Within less than an hour, I received a response. Sending him that letter, I was hoping to appeal to a level of human understanding. Either he would offer me the moon at no price-point (which was obviously impossible) or he would back off. Clearly I was in the wrong just for engaging with such a creature. This short e-mail message Lenny sent back to me was laughable. Clearly I was playing with an open wound.

“Raanan,

“I told you to forget about the $500,00. It’s 150.00 for you. I’m on BORAD…..I think you may have something, we will make a good team.”
            
            Clearly I was talking to crazy and rarely is there any sense of rationality there.

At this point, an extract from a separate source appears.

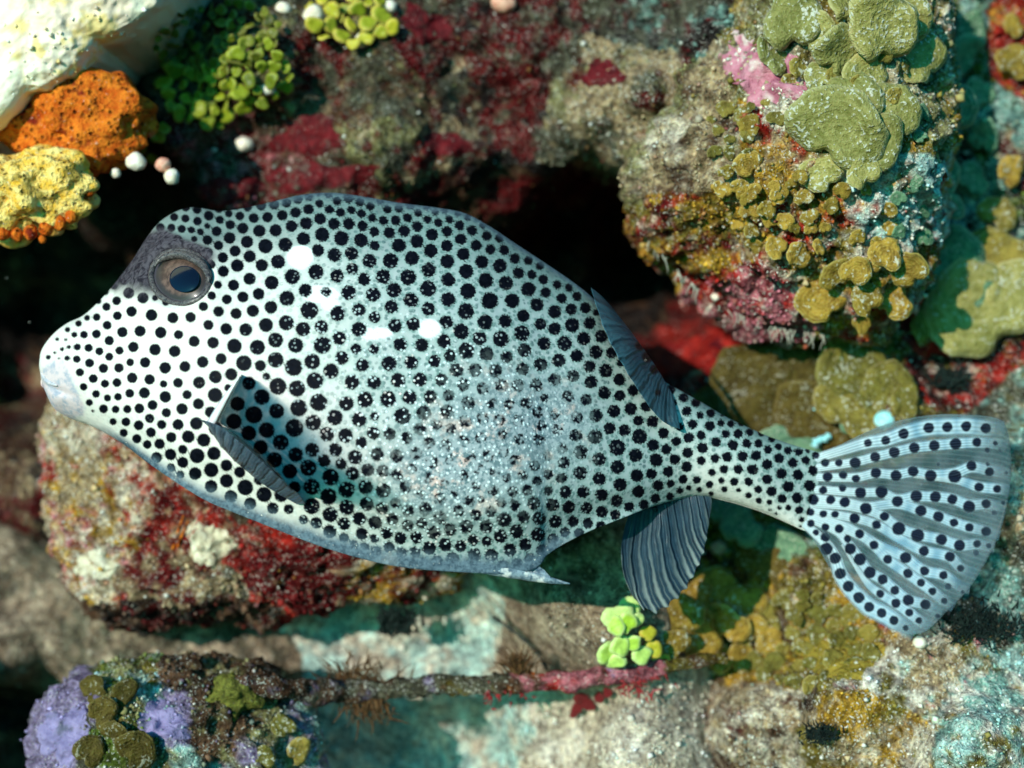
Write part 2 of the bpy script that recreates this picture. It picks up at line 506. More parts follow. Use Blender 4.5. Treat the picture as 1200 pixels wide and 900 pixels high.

Lenny was not receiving the message of my e-mail and somehow thought ‘BORAD’ was the way to spell ‘board’. That’s what I’m assuming. And his contract agreement stated $500.00, not $150 or $500,00. I just ignored the e-mail. Lenny called me a few more times over the following few weeks, but I declined the calls. I didn’t receive an e-mail after that, assuming I was in the clear.
            
            About a month and a half later, out of the blue, Lenny reached out to me. He sent me the following e-mail without any warrant:

“Raanan. Call me. I gave you a break at $150.00. it’s just for expenses. You see my credits, just the books I sold. Cheers, Lenny.”
            
             There wasn’t even a paragraph break for pleasantries. I didn’t understand why I was hearing from him now, but chose to ignore this e-mail as well. An entire span of six months passed before I heard from Lenny once again. Out of nowhere, I received another e-mail of the same short nature as the one above. Clearly this guy needed one-hundred and fifty bucks far more than I did. Still, I had no reason to respond. The following day, I received another similar e-mail. At this point, things were changing for me and I began seeing real potential for a book deal.